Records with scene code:
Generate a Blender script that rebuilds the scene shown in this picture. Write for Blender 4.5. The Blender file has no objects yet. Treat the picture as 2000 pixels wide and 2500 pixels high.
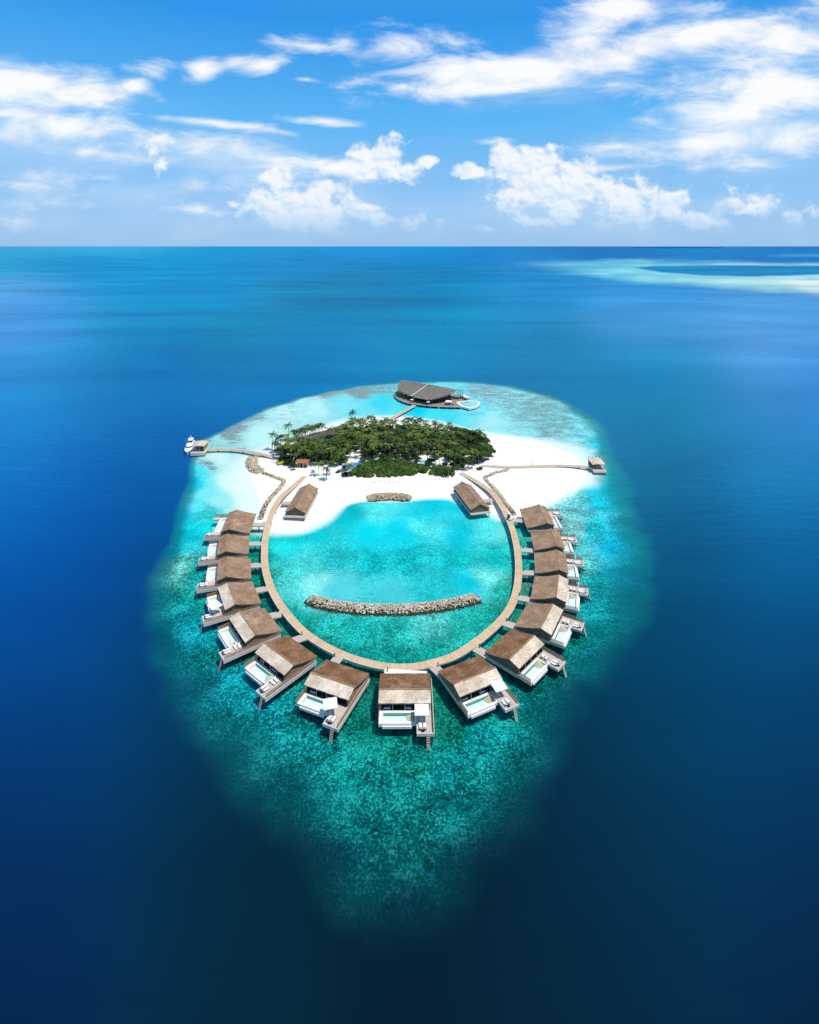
import bpy, math, random
import numpy as np
from mathutils import Vector, Matrix, noise as mnoise

R = math.radians
random.seed(7)
rng = np.random.default_rng(7)
scene = bpy.context.scene
col = scene.collection

# ------------------------------------------------------------------ camera
H = 120.0            # camera height over the water (m)
F = 1380.0           # focal length in photograph pixels (2000 x 2500)
HZ = 601.0           # horizon row
cam_d = bpy.data.cameras.new('camera')
cam = bpy.data.objects.new('camera', cam_d)
col.objects.link(cam)
cam.location = (0, 0, H)
cam.rotation_euler = (R(90), 0, 0)
cam_d.sensor_fit = 'VERTICAL'
cam_d.sensor_height = 25.0
cam_d.lens = 25.0 * F / 2500.0
cam_d.shift_y = -(1250.0 - HZ) / 2500.0
cam_d.clip_start = 1.0
cam_d.clip_end = 600000.0
scene.camera = cam


def un(px, py, z=0.0):
    """survey helper: ground position of a photograph point lying at height z"""
    V = py - HZ
    return ((px - 1000.0) * (H - z) / V, F * (H - z) / V)


def lin(c):
    return tuple(((v / 255.0) / 12.92 if v <= 10 else ((v / 255.0 + 0.055) / 1.055) ** 2.4) for v in c)


# ------------------------------------------------------------------ naming
def tag(o, label=None, cat=None, group=None, kind=None):
    if label: o['label'] = label
    if cat: o['category'] = cat
    if group: o['group'] = group
    if kind: o['kind'] = kind
    return o


def empty(name, loc, rz=0.0):
    o = bpy.data.objects.new(name, None)
    col.objects.link(o)
    o.empty_display_size = 0.3
    o.location = loc
    o.rotation_euler = (0, 0, rz)
    return o


def children(o):
    return [c for c in bpy.data.objects if c.parent == o]


class MB:
    """collects shapes, then links them as ONE mesh object"""
    def __init__(self):
        self.v = []; self.f = []; self.m = []; self.uv = {}

    def add(self, vs, fs, mi=0, uvs=None):
        b = len(self.v)
        self.v += [tuple(p) for p in vs]
        for k, f in enumerate(fs):
            if uvs: self.uv[len(self.f)] = [uvs[i] for i in f]
            self.f.append(tuple(b + i for i in f)); self.m.append(mi)
        return self

    def box(self, x0, x1, y0, y1, z0, z1, mi=0):
        if x0 > x1: x0, x1 = x1, x0
        if y0 > y1: y0, y1 = y1, y0
        if z0 > z1: z0, z1 = z1, z0
        vs = [(x, y, z) for z in (z0, z1) for y in (y0, y1) for x in (x0, x1)]
        return self.add(vs, [(0, 2, 3, 1), (4, 5, 7, 6), (0, 1, 5, 4), (2, 6, 7, 3), (0, 4, 6, 2), (1, 3, 7, 5)], mi)

    def beam(self, p, q, w, h, mi=0):
        p = Vector(p); q = Vector(q); d = (q - p)
        if d.length < 1e-6: return self
        d.normalize()
        s = d.cross(Vector((0, 0, 1)))
        if s.length < 1e-4: s = Vector((1, 0, 0))
        s.normalize(); u = s.cross(d); s = s * w / 2; u = u * h / 2
        vs = [p - s - u, p + s - u, p + s + u, p - s + u, q - s - u, q + s - u, q + s + u, q - s + u]
        return self.add(vs, [(3, 2, 1, 0), (4, 5, 6, 7), (0, 1, 5, 4), (1, 2, 6, 5), (2, 3, 7, 6), (3, 0, 4, 7)], mi)

    def cyl(self, p, q, r0, r1=None, n=8, mi=0):
        r1 = r0 if r1 is None else r1
        p = Vector(p); q = Vector(q); d = (q - p).normalized()
        s = d.cross(Vector((0, 0, 1)))
        if s.length < 1e-4: s = Vector((1, 0, 0))
        s.normalize(); u = s.cross(d)
        vs = []
        for c, r in ((p, r0), (q, r1)):
            for i in range(n):
                a = 2 * math.pi * i / n
                vs.append(c + s * math.cos(a) * r + u * math.sin(a) * r)
        fs = [(i, (i + 1) % n, n + (i + 1) % n, n + i) for i in range(n)]
        fs += [tuple(range(n - 1, -1, -1)), tuple(range(n, 2 * n))]
        return self.add(vs, fs, mi)

    def prism(self, pts, z0, z1, mi=0):
        n = len(pts)
        a = sum(pts[i][0] * pts[(i + 1) % n][1] - pts[(i + 1) % n][0] * pts[i][1] for i in range(n))
        if a < 0: pts = pts[::-1]
        vs = [(x, y, z0) for x, y in pts] + [(x, y, z1) for x, y in pts]
        fs = [(i, (i + 1) % n, n + (i + 1) % n, n + i) for i in range(n)]
        fs += [tuple(range(n - 1, -1, -1)), tuple(range(n, 2 * n))]
        return self.add(vs, fs, mi)

    def build(self, name, mats, parent=None, smooth=False):
        me = bpy.data.meshes.new(name)
        me.from_pydata(self.v, [], self.f)
        if not isinstance(mats, (list, tuple)): mats = [mats]
        for m in mats: me.materials.append(m)
        me.polygons.foreach_set('material_index', self.m)
        if self.uv:
            ul = me.uv_layers.new(name='UVMap')
            for pi, uvs in self.uv.items():
                p = me.polygons[pi]
                for k, li in enumerate(p.loop_indices): ul.data[li].uv = uvs[k]
        if smooth: me.polygons.foreach_set('use_smooth', [True] * len(me.polygons))
        me.update()
        o = bpy.data.objects.new(name, me)
        col.objects.link(o)
        if parent is not None: o.parent = parent
        return o


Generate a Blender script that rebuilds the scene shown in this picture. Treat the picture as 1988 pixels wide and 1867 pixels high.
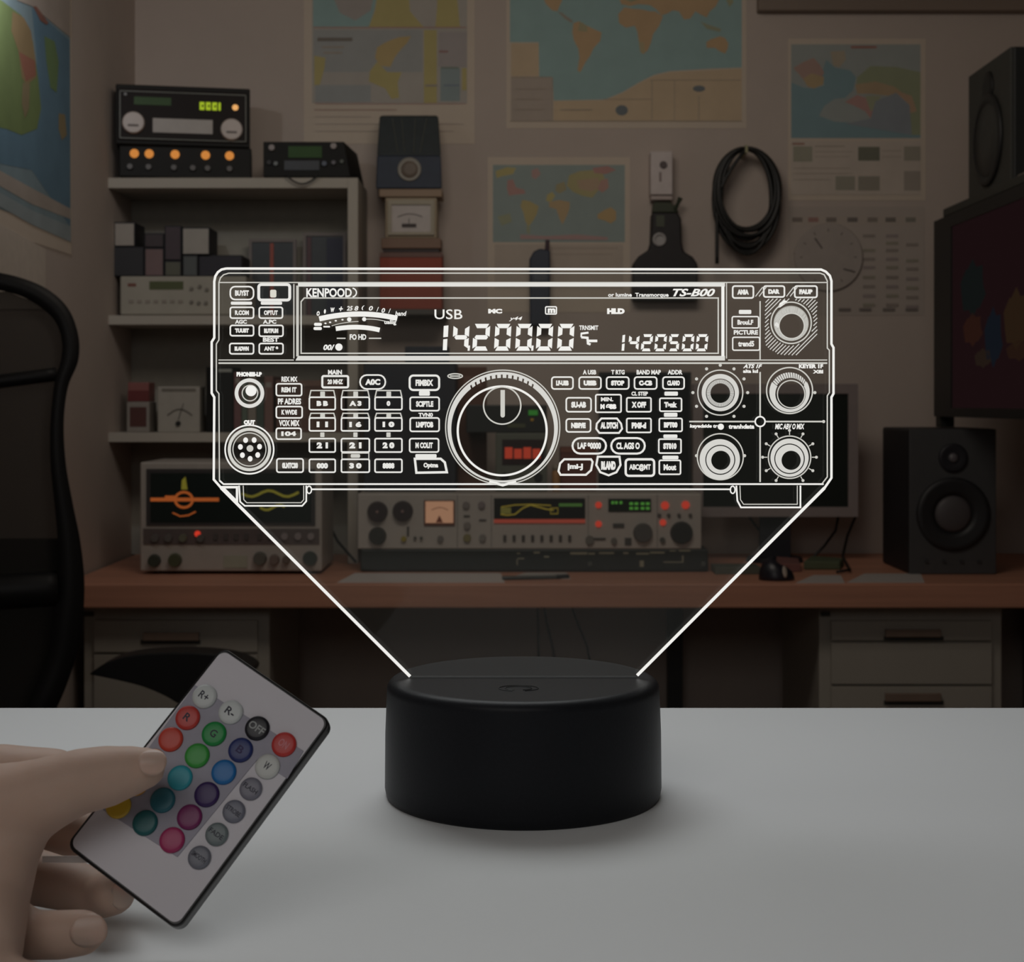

- [TASK TO COMPLETE] Everything from the first line of the records through the line containing "self.v = [];" should be reproduced exactly, apart from the pictures.

- [RESULT OF THIS EXERCISE]
Generate a Blender script that rebuilds the scene shown in this picture. Write for Blender 4.5. The Blender file has no objects yet. Treat the picture as 2000 pixels wide and 2500 pixels high.
import bpy, math, random
import numpy as np
from mathutils import Vector, Matrix, noise as mnoise

R = math.radians
random.seed(7)
rng = np.random.default_rng(7)
scene = bpy.context.scene
col = scene.collection

# ------------------------------------------------------------------ camera
H = 120.0            # camera height over the water (m)
F = 1380.0           # focal length in photograph pixels (2000 x 2500)
HZ = 601.0           # horizon row
cam_d = bpy.data.cameras.new('camera')
cam = bpy.data.objects.new('camera', cam_d)
col.objects.link(cam)
cam.location = (0, 0, H)
cam.rotation_euler = (R(90), 0, 0)
cam_d.sensor_fit = 'VERTICAL'
cam_d.sensor_height = 25.0
cam_d.lens = 25.0 * F / 2500.0
cam_d.shift_y = -(1250.0 - HZ) / 2500.0
cam_d.clip_start = 1.0
cam_d.clip_end = 600000.0
scene.camera = cam


def un(px, py, z=0.0):
    """survey helper: ground position of a photograph point lying at height z"""
    V = py - HZ
    return ((px - 1000.0) * (H - z) / V, F * (H - z) / V)


def lin(c):
    return tuple(((v / 255.0) / 12.92 if v <= 10 else ((v / 255.0 + 0.055) / 1.055) ** 2.4) for v in c)


# ------------------------------------------------------------------ naming
def tag(o, label=None, cat=None, group=None, kind=None):
    if label: o['label'] = label
    if cat: o['category'] = cat
    if group: o['group'] = group
    if kind: o['kind'] = kind
    return o


def empty(name, loc, rz=0.0):
    o = bpy.data.objects.new(name, None)
    col.objects.link(o)
    o.empty_display_size = 0.3
    o.location = loc
    o.rotation_euler = (0, 0, rz)
    return o


def children(o):
    return [c for c in bpy.data.objects if c.parent == o]


class MB:
    """collects shapes, then links them as ONE mesh object"""
    def __init__(self):
        self.v = []; self.f = []; self.m = []; self.uv = {}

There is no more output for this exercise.